**Aim of the task:**
Repeat the lines that follow, leaving nothing out.

**Information provided:**
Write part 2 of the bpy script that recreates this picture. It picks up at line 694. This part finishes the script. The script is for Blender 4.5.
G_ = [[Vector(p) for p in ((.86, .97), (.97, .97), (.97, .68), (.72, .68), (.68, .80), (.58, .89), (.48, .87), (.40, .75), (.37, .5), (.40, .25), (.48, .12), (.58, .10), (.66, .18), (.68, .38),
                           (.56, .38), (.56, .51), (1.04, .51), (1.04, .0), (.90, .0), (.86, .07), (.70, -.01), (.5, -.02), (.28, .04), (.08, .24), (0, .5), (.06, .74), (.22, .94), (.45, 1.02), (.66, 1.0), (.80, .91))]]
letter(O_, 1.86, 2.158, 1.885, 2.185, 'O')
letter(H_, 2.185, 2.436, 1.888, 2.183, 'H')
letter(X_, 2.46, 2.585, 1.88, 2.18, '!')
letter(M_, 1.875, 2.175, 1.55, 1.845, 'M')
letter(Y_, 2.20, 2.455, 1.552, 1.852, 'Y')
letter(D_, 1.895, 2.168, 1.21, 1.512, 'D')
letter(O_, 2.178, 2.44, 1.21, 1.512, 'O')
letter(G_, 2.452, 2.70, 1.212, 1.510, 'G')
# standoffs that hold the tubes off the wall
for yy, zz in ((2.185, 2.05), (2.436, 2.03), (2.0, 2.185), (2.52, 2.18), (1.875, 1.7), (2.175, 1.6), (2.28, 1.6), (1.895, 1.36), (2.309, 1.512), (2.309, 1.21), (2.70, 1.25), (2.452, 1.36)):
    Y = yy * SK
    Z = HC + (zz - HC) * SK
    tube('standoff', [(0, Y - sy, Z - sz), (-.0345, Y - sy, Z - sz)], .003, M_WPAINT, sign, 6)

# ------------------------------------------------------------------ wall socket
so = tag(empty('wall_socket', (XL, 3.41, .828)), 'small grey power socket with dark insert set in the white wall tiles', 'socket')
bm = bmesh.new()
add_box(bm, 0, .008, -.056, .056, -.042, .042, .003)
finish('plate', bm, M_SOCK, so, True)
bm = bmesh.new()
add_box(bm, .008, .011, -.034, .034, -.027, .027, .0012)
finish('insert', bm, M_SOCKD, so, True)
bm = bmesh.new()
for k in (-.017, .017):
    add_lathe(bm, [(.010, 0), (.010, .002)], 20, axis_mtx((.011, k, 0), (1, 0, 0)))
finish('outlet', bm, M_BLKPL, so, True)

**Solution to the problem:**
Write part 2 of the bpy script that recreates this picture. It picks up at line 694. This part finishes the script. The script is for Blender 4.5.
G_ = [[Vector(p) for p in ((.86, .97), (.97, .97), (.97, .68), (.72, .68), (.68, .80), (.58, .89), (.48, .87), (.40, .75), (.37, .5), (.40, .25), (.48, .12), (.58, .10), (.66, .18), (.68, .38),
                           (.56, .38), (.56, .51), (1.04, .51), (1.04, .0), (.90, .0), (.86, .07), (.70, -.01), (.5, -.02), (.28, .04), (.08, .24), (0, .5), (.06, .74), (.22, .94), (.45, 1.02), (.66, 1.0), (.80, .91))]]
letter(O_, 1.86, 2.158, 1.885, 2.185, 'O')
letter(H_, 2.185, 2.436, 1.888, 2.183, 'H')
letter(X_, 2.46, 2.585, 1.88, 2.18, '!')
letter(M_, 1.875, 2.175, 1.55, 1.845, 'M')
letter(Y_, 2.20, 2.455, 1.552, 1.852, 'Y')
letter(D_, 1.895, 2.168, 1.21, 1.512, 'D')
letter(O_, 2.178, 2.44, 1.21, 1.512, 'O')
letter(G_, 2.452, 2.70, 1.212, 1.510, 'G')
# standoffs that hold the tubes off the wall
for yy, zz in ((2.185, 2.05), (2.436, 2.03), (2.0, 2.185), (2.52, 2.18), (1.875, 1.7), (2.175, 1.6), (2.28, 1.6), (1.895, 1.36), (2.309, 1.512), (2.309, 1.21), (2.70, 1.25), (2.452, 1.36)):
    Y = yy * SK
    Z = HC + (zz - HC) * SK
    tube('standoff', [(0, Y - sy, Z - sz), (-.0345, Y - sy, Z - sz)], .003, M_WPAINT, sign, 6)

# ------------------------------------------------------------------ wall socket
so = tag(empty('wall_socket', (XL, 3.41, .828)), 'small grey power socket with dark insert set in the white wall tiles', 'socket')
bm = bmesh.new()
add_box(bm, 0, .008, -.056, .056, -.042, .042, .003)
finish('plate', bm, M_SOCK, so, True)
bm = bmesh.new()
add_box(bm, .008, .011, -.034, .034, -.027, .027, .0012)
finish('insert', bm, M_SOCKD, so, True)
bm = bmesh.new()
for k in (-.017, .017):
    add_lathe(bm, [(.010, 0), (.010, .002)], 20, axis_mtx((.011, k, 0), (1, 0, 0)))
finish('outlet', bm, M_BLKPL, so, True)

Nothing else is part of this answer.